狐岬(北風岬)壮瞥滝落ち口から北東に1km、小さな入り江の先にある岬を北風岬と呼んでいた。洞爺湖を渡る冬の北西風がぶつかり、凍てついた「しぶき氷」が見られるからだ。先端は断崖で、溶結凝灰岩の節理が見られる。十数年前、ここにあったキャンプ場の管理をしていた方に「狐岬」と教わり、手持ちの地形図に記入しておいたのを見つけた。この狐岬を回る道が湖畔周回道路だったという。

971 昭和新山後頭部

昭和新山後頭部窓から見える11月29日、13:19 の昭和新山ドーム東側斜面。すっかり葉を落とした屋根山のドロノキの上に椀を伏せた形で、遠目にも白く輝く蒸気が見える。

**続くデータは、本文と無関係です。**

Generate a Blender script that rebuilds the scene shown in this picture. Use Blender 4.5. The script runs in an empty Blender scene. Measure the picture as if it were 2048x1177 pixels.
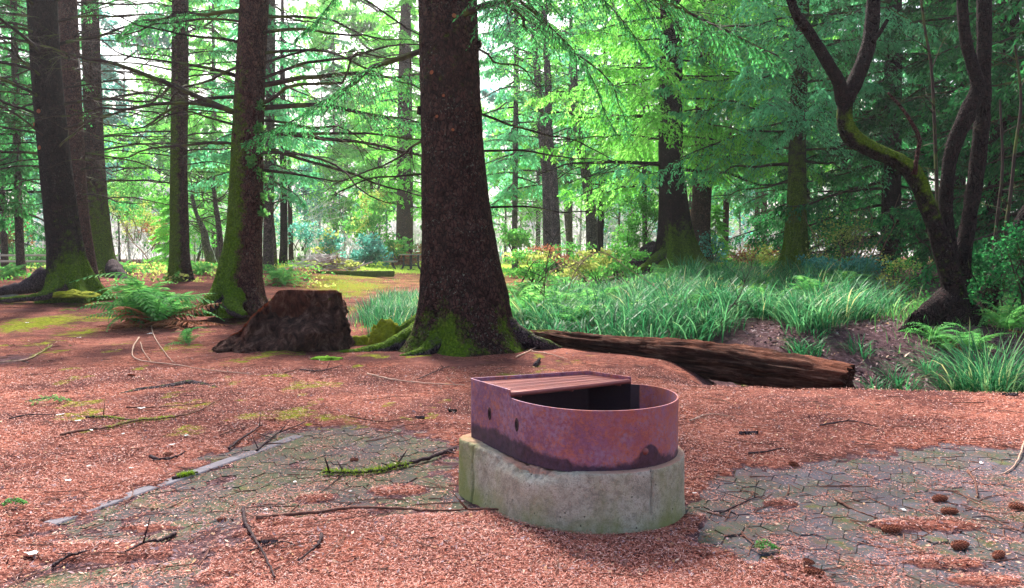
import bpy, math
import numpy as np
from mathutils import Vector, Matrix

# ------------------------------------------------------------------ camera, sky, sun, exposure
S = bpy.context.scene
COL = S.collection
CAM_H = 1.3
FPX = 1590.0
PITCH = math.atan(98.5 / FPX)
cd = bpy.data.cameras.new('camera')
cam = bpy.data.objects.new('camera', cd)
COL.objects.link(cam)
cam.location = (0, 0, CAM_H)
cam.rotation_euler = (math.pi / 2 - PITCH, 0, 0)
cd.sensor_width = 36
cd.lens = 36 * FPX / 2048
cd.clip_start = 0.05
cd.clip_end = 1500
S.camera = cam
SUN_EL, SUN_AZ = 48, -14          # azimuth from +Y (ahead of the camera) towards +X
w = bpy.data.worlds.new('World')
S.world = w
w.use_nodes = True
nt = w.node_tree
nt.nodes.clear()
sky = nt.nodes.new('ShaderNodeTexSky')
sky.sky_type = 'NISHITA'
sky.sun_disc = False
sky.sun_elevation = math.radians(SUN_EL)
sky.sun_rotation = math.radians(SUN_AZ)
sky.dust_density = 4.0
sky.air_density = 1.0
sky.ozone_density = 1.0
bg = nt.nodes.new('ShaderNodeBackground')
bg.inputs[1].default_value = 0.10
wo = nt.nodes.new('ShaderNodeOutputWorld')
nt.links.new(sky.outputs[0], bg.inputs[0])
nt.links.new(bg.outputs[0], wo.inputs[0])
sl = bpy.data.lights.new('sun', 'SUN')
sl.energy = 4.6
sl.angle = math.radians(10)
sl.color = (1.0, 0.95, 0.88)
so = bpy.data.objects.new('sun', sl)
COL.objects.link(so)
_e, _a = math.radians(SUN_EL), math.radians(SUN_AZ)
sdir = Vector((math.sin(_a) * math.cos(_e), math.cos(_a) * math.cos(_e), math.sin(_e)))
so.rotation_euler = sdir.to_track_quat('Z', 'Y').to_euler()
S.view_settings.view_transform = 'Standard'
S.view_settings.look = 'None'
S.view_settings.exposure = 1.80
S.view_settings.gamma = 1
S.view_settings.use_curve_mapping = False
S.render.engine = 'CYCLES'
S.cycles.use_denoising = True
S.cycles.denoiser = 'OPENIMAGEDENOISE'
S.cycles.max_bounces = 8
S.cycles.transparent_max_bounces = 8
S.cycles.diffuse_bounces = 4
S.cycles.use_adaptive_sampling = True
S.cycles.adaptive_threshold = 0.02
S.render.film_transparent = False

# ------------------------------------------------------------------ maths helpers
_F = np.array([0, math.cos(PITCH), -math.sin(PITCH)])
_U = np.array([0, math.sin(PITCH), math.cos(PITCH)])
_R = np.array([1.0, 0, 0])


def _ray(px, py):
    return _F + (px - 1024) / FPX * _R + (588.5 - py) / FPX * _U


def W(px, py, depth):
    """the point of the photograph's pixel that lies DEPTH metres ahead"""
    d = _ray(px, py)
    return np.array([0, 0, CAM_H]) + d * depth / d[1]


def sm(a, b, x):
    t = np.clip((np.asarray(x, float) - a) / (b - a), 0, 1)
    return t * t * (3 - 2 * t)


def _hash(ix, iy, iz):
    h = (ix.astype(np.int64) * 374761393 + iy.astype(np.int64) * 668265263 + iz.astype(np.int64) * 2147483647) & 0xffffffff
    h = ((h ^ (h >> 13)) * 1274126177) & 0xffffffff
    h = ((h ^ (h >> 16)) * 2246822519) & 0xffffffff
    return ((h ^ (h >> 15)) & 0xffff) / 65535.0


def vn(x, y, z=0.0):
    """value noise 0..1"""
    x, y, z = np.broadcast_arrays(np.asarray(x, float), np.asarray(y, float), np.asarray(z, float))
    ix, iy, iz = np.floor(x), np.floor(y), np.floor(z)
    fx, fy, fz = x - ix, y - iy, z - iz
    fx, fy, fz = fx * fx * (3 - 2 * fx), fy * fy * (3 - 2 * fy), fz * fz * (3 - 2 * fz)
    ix, iy, iz = ix.astype(np.int64), iy.astype(np.int64), iz.astype(np.int64)
    r = 0
    for a in (0, 1):
        for b in (0, 1):
            for c in (0, 1):
                wgt = (fx if a else 1 - fx) * (fy if b else 1 - fy) * (fz if c else 1 - fz)
                r = r + wgt * _hash(ix + a, iy + b, iz + c)
    return r


def fbm(x, y, z=0.0, o=4, g=0.5):
    r, a, s, t = 0, 1.0, 1.0, 0
    for i in range(o):
        r = r + a * vn(x * s + 17.3 * i, y * s - 9.1 * i, z * s + 3.7 * i)
        t += a
        a *= g
        s *= 2.03
    return r / t


def terr(x, y):
    x = np.asarray(x, float)
    y = np.asarray(y, float)
    z = 0.05 * (fbm(x * .35, y * .35, 1.0, 3) - .5) * sm(4, 9, y)
    z = z + .035 * (fbm(x * 2.1, y * 2.1, 2.0, 3) - .5) * sm(4.6, 8, np.hypot(x * .8, y))
    z = z + 0.30 * sm(3, 9, -x) * sm(11, 20, y) * (1 - sm(30, 60, y))
    z = z + 0.30 * sm(1.2, 4.5, x) * sm(11, 22, y) * (1 - sm(40, 70, y))
    edge = 7.08 - .1 * (x - 2) + .12 * (fbm(x * 1.3, y * .1, 5, 2) - .5)
    gul = sm(1.15, 2.5, x - .25 * (y - 7.2)) * sm(0, .75, y - edge) * (1 - sm(8.7, 10.6, y))
    z = z - 0.50 * gul
    z = z + 0.22 * sm(1.5, 3.2, x) * sm(8.8, 10.8, y)
    # hollow behind the log
    z = z - .22 * np.exp(-(((x - 2.6) / .9) ** 2 + ((y - 10.3) / .7) ** 2))
    # the wooded slope that closes the view
    z = z + 0.24 * np.clip(y - 78, 0, 400) * sm(78, 120, y)
    z = z + 1.5 * (fbm(x * .03, y * .03, 7, 3) - .5) * sm(60, 120, y)
    return z


def G(px, py):
    """the ground point seen at the photograph's pixel"""
    d = _ray(px, py)
    o = np.array([0, 0, CAM_H])
    ts = np.geomspace(2, 300, 700)
    pp = o + d * ts[:, None]
    k = np.argmax(pp[:, 2] <= terr(pp[:, 0], pp[:, 1]))
    ts = np.linspace(ts[max(k - 1, 0)], ts[k], 40)
    pp = o + d * ts[:, None]
    hit = pp[:, 2] <= terr(pp[:, 0], pp[:, 1])
    p = pp[np.argmax(hit)] if hit.any() else pp[-1]
    p[2] = float(terr(p[0], p[1]))
    return p


# ------------------------------------------------------------------ mesh helpers
class Geo:
    def __init__(s):
        s.v, s.q, s.t, s.n = [], [], [], 0
        s.a, s.b, s.qm, s.tm = [], [], [], []

    def add(s, V, Q=None, T=None, a=0.5, b=0.0, m=0):
        V = np.asarray(V, float).reshape(-1, 3)
        k = len(V)
        s.v.append(V)
        s.a.append(np.broadcast_to(np.asarray(a, float), (k,)))
        s.b.append(np.broadcast_to(np.asarray(b, float), (k,)))
        if Q is not None and len(Q):
            s.q.append(np.asarray(Q, np.int64) + s.n)
            s.qm.append(np.full(len(Q), m))
        if T is not None and len(T):
            s.t.append(np.asarray(T, np.int64) + s.n)
            s.tm.append(np.full(len(T), m))
        s.n += k

    def mesh(s, name, mats, smooth=False):
        me = bpy.data.meshes.new(name)
        V = np.concatenate(s.v) if s.v else np.zeros((0, 3))
        Q = np.concatenate(s.q) if s.q else np.zeros((0, 4), np.int64)
        T = np.concatenate(s.t) if s.t else np.zeros((0, 3), np.int64)
        me.vertices.add(len(V))
        me.vertices.foreach_set('co', V.astype(np.float32).ravel())
        nl = Q.size + T.size
        me.loops.add(nl)
        me.loops.foreach_set('vertex_index', np.concatenate([Q.ravel(), T.ravel()]).astype(np.int32))
        npoly = len(Q) + len(T)
        me.polygons.add(npoly)
        st = np.concatenate([np.arange(len(Q)) * 4, Q.size + np.arange(len(T)) * 3]).astype(np.int32)
        me.polygons.foreach_set('loop_start', st)
        me.polygons.foreach_set('use_smooth', np.full(npoly, smooth))
        mi = np.concatenate([np.concatenate(s.qm) if s.qm else np.zeros(0), np.concatenate(s.tm) if s.tm else np.zeros(0)])
        me.polygons.foreach_set('material_index', mi.astype(np.int32))
        me.update(calc_edges=True)
        for nm, arr in (('rnd', s.a), ('amt', s.b)):
            at = me.attributes.new(nm, 'FLOAT', 'POINT')
            at.data.foreach_set('value', np.concatenate(arr).astype(np.float32))
        for m in (mats if isinstance(mats, (list, tuple)) else [mats]):
            me.materials.append(m)
        return me

    def obj(s, name, mats, parent=None, smooth=False):
        return link(name, s.mesh(name, mats, smooth), parent)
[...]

大陸の強い高気圧からの北西の風、気温5℃。よく知られた有珠山に面するのが正面とすると(ブログ967)、この画像は後頭部。毎日幾度も見上げる大溶岩岩塊と、隆起時に焼きあげられた天然煉瓦の代赭色。私とほぼ同じ年齢だ。

968 寒スズメ

寒スズメ朝の光を斜めから受けて寒スズメ。雪景色になって寄り集まり、個体群としての群れ生活が始まった。家の前のジュンべリーに30羽ほどが集まって、枯れた草地と行き来している。誰かが驚いて飛び立つと自分も飛び立つ。一つのいのちが互いに数十の目と耳を持って身を守る。葉を落として裸になった林の上空には、腹をへらしたハヤブサの眼がある。冬は、みんな必死に生きる季節だ。

966 とうとう初雪

初雪明け方、静かに初雪が降った。裏庭のまだ緑だった芝生も、その上のサクランボの黄葉も柔かい雪に白く覆われていた。いつもの年は11月初めが初雪の目安だった。昨日の札幌の雪は128年振りの遅い雪だという。温暖化で平均に暖かくなるわけではない。撹乱する大気は極地の低温を運ぶかもしれない。とうとう本物の冬がやってくる。おチビさんたちとブランコも片付けなくっては。

965 ビート畑

ビート畑裏庭に続く近所の農家のビートは数日前に収穫が終わり、積み上げられてシートで覆われている。畝には霜が降りて、遅い初雪のニュースも入った。向うに見える有珠山には雪はまだ見えない。隣の伊達市にある製糖所へビートを満載した大型の貨物車が町を通り抜ける。1880年(明治13年)に官営紋別製糖所が設立されて以来、冬になるとビート(甜菜)は運び続けられている。

964 黄金の味

マルメロ裏庭のマルメロでジャム作ろうとしたが、圧倒的な香りと濃厚な味に惑わされて、そのまま砂糖菓子にした。酸味が強いので、グラニュー糖はマルメロスライスの50%。半量をスライスにかけおき、数時間後に20分煮る。ハンドブレンダーでピュレーにし、さらに残りの砂糖を加え15分煮て熱い内にチョコレート型に詰めて完了。脳みそに滲みこみ、いつまでも離れない芳醇。

963 秋の虹

秋の虹西から東へ雨雲が渡る。今朝から何度、時雨を数えただろうか。雨が通りすぎたあとに、いくつもの虹を見た。一日中大きな虹や、虹の断片を見ていた。そして最後に、有珠山に沈む夕日が、東の丘陵に黄葉を染め上げて、落ち込んだ草地の向こうでひときわ大きく弧を描いた。秋の虹は消えやすいという。時雨も虹も秋風に送られ、心にとどめる間もなくどこかへ消えていってしまった。